[Begin]

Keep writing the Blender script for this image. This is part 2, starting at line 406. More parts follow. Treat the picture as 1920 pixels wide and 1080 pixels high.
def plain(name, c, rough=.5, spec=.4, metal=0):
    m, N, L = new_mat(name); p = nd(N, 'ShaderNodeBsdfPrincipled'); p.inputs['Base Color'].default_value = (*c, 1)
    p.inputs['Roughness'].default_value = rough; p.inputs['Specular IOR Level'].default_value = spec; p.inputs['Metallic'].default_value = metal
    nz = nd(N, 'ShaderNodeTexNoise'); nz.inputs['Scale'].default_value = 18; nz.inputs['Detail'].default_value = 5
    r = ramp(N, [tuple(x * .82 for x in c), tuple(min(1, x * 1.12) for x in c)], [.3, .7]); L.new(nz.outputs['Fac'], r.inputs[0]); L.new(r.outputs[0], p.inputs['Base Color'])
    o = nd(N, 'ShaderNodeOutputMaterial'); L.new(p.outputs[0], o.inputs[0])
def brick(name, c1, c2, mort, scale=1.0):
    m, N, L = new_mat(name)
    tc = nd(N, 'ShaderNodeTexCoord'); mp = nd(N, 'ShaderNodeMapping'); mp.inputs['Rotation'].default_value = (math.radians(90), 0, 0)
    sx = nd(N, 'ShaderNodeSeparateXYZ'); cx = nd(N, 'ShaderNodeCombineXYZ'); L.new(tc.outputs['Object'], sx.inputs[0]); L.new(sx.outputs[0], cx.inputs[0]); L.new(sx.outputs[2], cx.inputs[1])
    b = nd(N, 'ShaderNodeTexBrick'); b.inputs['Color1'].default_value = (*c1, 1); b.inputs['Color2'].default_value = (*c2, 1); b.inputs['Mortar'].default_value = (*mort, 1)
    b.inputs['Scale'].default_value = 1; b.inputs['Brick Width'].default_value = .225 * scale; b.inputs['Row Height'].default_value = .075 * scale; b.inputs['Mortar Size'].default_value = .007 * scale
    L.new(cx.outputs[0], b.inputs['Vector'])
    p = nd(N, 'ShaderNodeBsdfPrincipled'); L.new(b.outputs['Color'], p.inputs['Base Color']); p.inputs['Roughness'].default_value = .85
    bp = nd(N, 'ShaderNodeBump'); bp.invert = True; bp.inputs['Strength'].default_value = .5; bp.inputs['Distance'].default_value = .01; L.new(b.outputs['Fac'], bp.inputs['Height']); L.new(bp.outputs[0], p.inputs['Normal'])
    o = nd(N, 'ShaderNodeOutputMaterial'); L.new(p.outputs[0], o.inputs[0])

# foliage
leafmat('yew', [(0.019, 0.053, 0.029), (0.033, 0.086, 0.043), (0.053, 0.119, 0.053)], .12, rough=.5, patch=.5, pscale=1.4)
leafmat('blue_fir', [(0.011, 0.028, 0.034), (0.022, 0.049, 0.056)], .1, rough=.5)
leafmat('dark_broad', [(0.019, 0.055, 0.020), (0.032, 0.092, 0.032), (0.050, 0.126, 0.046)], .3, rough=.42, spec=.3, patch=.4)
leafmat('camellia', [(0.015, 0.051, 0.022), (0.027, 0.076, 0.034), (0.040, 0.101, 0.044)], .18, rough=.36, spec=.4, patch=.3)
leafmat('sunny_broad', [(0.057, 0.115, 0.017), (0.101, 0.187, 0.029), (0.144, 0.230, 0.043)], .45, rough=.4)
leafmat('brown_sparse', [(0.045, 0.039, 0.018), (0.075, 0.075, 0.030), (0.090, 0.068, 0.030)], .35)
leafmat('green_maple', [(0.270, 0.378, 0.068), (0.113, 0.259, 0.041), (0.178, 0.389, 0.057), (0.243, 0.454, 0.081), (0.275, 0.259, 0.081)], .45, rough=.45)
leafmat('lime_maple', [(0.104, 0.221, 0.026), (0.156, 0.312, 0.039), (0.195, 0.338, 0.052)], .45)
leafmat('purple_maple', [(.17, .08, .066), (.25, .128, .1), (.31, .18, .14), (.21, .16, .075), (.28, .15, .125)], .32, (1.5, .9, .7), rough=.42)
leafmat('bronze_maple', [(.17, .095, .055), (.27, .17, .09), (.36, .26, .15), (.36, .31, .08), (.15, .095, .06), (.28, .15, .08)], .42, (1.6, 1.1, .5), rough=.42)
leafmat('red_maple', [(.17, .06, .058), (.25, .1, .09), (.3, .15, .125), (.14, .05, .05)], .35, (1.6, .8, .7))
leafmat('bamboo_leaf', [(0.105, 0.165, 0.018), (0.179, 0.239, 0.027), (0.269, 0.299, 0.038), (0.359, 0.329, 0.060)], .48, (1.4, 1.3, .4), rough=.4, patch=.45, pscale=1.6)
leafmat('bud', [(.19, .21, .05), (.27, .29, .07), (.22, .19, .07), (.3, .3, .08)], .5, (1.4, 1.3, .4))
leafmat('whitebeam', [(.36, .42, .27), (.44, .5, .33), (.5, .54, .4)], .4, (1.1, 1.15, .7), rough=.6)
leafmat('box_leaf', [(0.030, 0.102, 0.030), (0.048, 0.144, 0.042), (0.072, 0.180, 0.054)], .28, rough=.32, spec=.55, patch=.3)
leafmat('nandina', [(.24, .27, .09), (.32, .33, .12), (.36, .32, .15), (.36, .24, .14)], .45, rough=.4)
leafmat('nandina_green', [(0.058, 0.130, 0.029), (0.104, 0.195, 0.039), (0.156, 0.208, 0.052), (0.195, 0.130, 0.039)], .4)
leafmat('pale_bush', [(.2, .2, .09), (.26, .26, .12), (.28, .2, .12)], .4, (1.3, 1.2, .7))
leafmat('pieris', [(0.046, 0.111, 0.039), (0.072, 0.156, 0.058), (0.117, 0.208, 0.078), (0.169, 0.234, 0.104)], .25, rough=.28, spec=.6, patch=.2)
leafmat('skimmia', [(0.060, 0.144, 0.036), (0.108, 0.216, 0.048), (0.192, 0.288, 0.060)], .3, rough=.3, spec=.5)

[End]

* _AIM OF THE EXERCISE_
Repeat the data above, word for word.

* _EXPECTED ANSWER_
Keep writing the Blender script for this image. This is part 2, starting at line 406. More parts follow. Treat the picture as 1920 pixels wide and 1080 pixels high.
def plain(name, c, rough=.5, spec=.4, metal=0):
    m, N, L = new_mat(name); p = nd(N, 'ShaderNodeBsdfPrincipled'); p.inputs['Base Color'].default_value = (*c, 1)
    p.inputs['Roughness'].default_value = rough; p.inputs['Specular IOR Level'].default_value = spec; p.inputs['Metallic'].default_value = metal
    nz = nd(N, 'ShaderNodeTexNoise'); nz.inputs['Scale'].default_value = 18; nz.inputs['Detail'].default_value = 5
    r = ramp(N, [tuple(x * .82 for x in c), tuple(min(1, x * 1.12) for x in c)], [.3, .7]); L.new(nz.outputs['Fac'], r.inputs[0]); L.new(r.outputs[0], p.inputs['Base Color'])
    o = nd(N, 'ShaderNodeOutputMaterial'); L.new(p.outputs[0], o.inputs[0])
def brick(name, c1, c2, mort, scale=1.0):
    m, N, L = new_mat(name)
    tc = nd(N, 'ShaderNodeTexCoord'); mp = nd(N, 'ShaderNodeMapping'); mp.inputs['Rotation'].default_value = (math.radians(90), 0, 0)
    sx = nd(N, 'ShaderNodeSeparateXYZ'); cx = nd(N, 'ShaderNodeCombineXYZ'); L.new(tc.outputs['Object'], sx.inputs[0]); L.new(sx.outputs[0], cx.inputs[0]); L.new(sx.outputs[2], cx.inputs[1])
    b = nd(N, 'ShaderNodeTexBrick'); b.inputs['Color1'].default_value = (*c1, 1); b.inputs['Color2'].default_value = (*c2, 1); b.inputs['Mortar'].default_value = (*mort, 1)
    b.inputs['Scale'].default_value = 1; b.inputs['Brick Width'].default_value = .225 * scale; b.inputs['Row Height'].default_value = .075 * scale; b.inputs['Mortar Size'].default_value = .007 * scale
    L.new(cx.outputs[0], b.inputs['Vector'])
    p = nd(N, 'ShaderNodeBsdfPrincipled'); L.new(b.outputs['Color'], p.inputs['Base Color']); p.inputs['Roughness'].default_value = .85
    bp = nd(N, 'ShaderNodeBump'); bp.invert = True; bp.inputs['Strength'].default_value = .5; bp.inputs['Distance'].default_value = .01; L.new(b.outputs['Fac'], bp.inputs['Height']); L.new(bp.outputs[0], p.inputs['Normal'])
    o = nd(N, 'ShaderNodeOutputMaterial'); L.new(p.outputs[0], o.inputs[0])

# foliage
leafmat('yew', [(0.019, 0.053, 0.029), (0.033, 0.086, 0.043), (0.053, 0.119, 0.053)], .12, rough=.5, patch=.5, pscale=1.4)
leafmat('blue_fir', [(0.011, 0.028, 0.034), (0.022, 0.049, 0.056)], .1, rough=.5)
leafmat('dark_broad', [(0.019, 0.055, 0.020), (0.032, 0.092, 0.032), (0.050, 0.126, 0.046)], .3, rough=.42, spec=.3, patch=.4)
leafmat('camellia', [(0.015, 0.051, 0.022), (0.027, 0.076, 0.034), (0.040, 0.101, 0.044)], .18, rough=.36, spec=.4, patch=.3)
leafmat('sunny_broad', [(0.057, 0.115, 0.017), (0.101, 0.187, 0.029), (0.144, 0.230, 0.043)], .45, rough=.4)
leafmat('brown_sparse', [(0.045, 0.039, 0.018), (0.075, 0.075, 0.030), (0.090, 0.068, 0.030)], .35)
leafmat('green_maple', [(0.270, 0.378, 0.068), (0.113, 0.259, 0.041), (0.178, 0.389, 0.057), (0.243, 0.454, 0.081), (0.275, 0.259, 0.081)], .45, rough=.45)
leafmat('lime_maple', [(0.104, 0.221, 0.026), (0.156, 0.312, 0.039), (0.195, 0.338, 0.052)], .45)
leafmat('purple_maple', [(.17, .08, .066), (.25, .128, .1), (.31, .18, .14), (.21, .16, .075), (.28, .15, .125)], .32, (1.5, .9, .7), rough=.42)
leafmat('bronze_maple', [(.17, .095, .055), (.27, .17, .09), (.36, .26, .15), (.36, .31, .08), (.15, .095, .06), (.28, .15, .08)], .42, (1.6, 1.1, .5), rough=.42)
leafmat('red_maple', [(.17, .06, .058), (.25, .1, .09), (.3, .15, .125), (.14, .05, .05)], .35, (1.6, .8, .7))
leafmat('bamboo_leaf', [(0.105, 0.165, 0.018), (0.179, 0.239, 0.027), (0.269, 0.299, 0.038), (0.359, 0.329, 0.060)], .48, (1.4, 1.3, .4), rough=.4, patch=.45, pscale=1.6)
leafmat('bud', [(.19, .21, .05), (.27, .29, .07), (.22, .19, .07), (.3, .3, .08)], .5, (1.4, 1.3, .4))
leafmat('whitebeam', [(.36, .42, .27), (.44, .5, .33), (.5, .54, .4)], .4, (1.1, 1.15, .7), rough=.6)
leafmat('box_leaf', [(0.030, 0.102, 0.030), (0.048, 0.144, 0.042), (0.072, 0.180, 0.054)], .28, rough=.32, spec=.55, patch=.3)
leafmat('nandina', [(.24, .27, .09), (.32, .33, .12), (.36, .32, .15), (.36, .24, .14)], .45, rough=.4)
leafmat('nandina_green', [(0.058, 0.130, 0.029), (0.104, 0.195, 0.039), (0.156, 0.208, 0.052), (0.195, 0.130, 0.039)], .4)
leafmat('pale_bush', [(.2, .2, .09), (.26, .26, .12), (.28, .2, .12)], .4, (1.3, 1.2, .7))
leafmat('pieris', [(0.046, 0.111, 0.039), (0.072, 0.156, 0.058), (0.117, 0.208, 0.078), (0.169, 0.234, 0.104)], .25, rough=.28, spec=.6, patch=.2)
leafmat('skimmia', [(0.060, 0.144, 0.036), (0.108, 0.216, 0.048), (0.192, 0.288, 0.060)], .3, rough=.3, spec=.5)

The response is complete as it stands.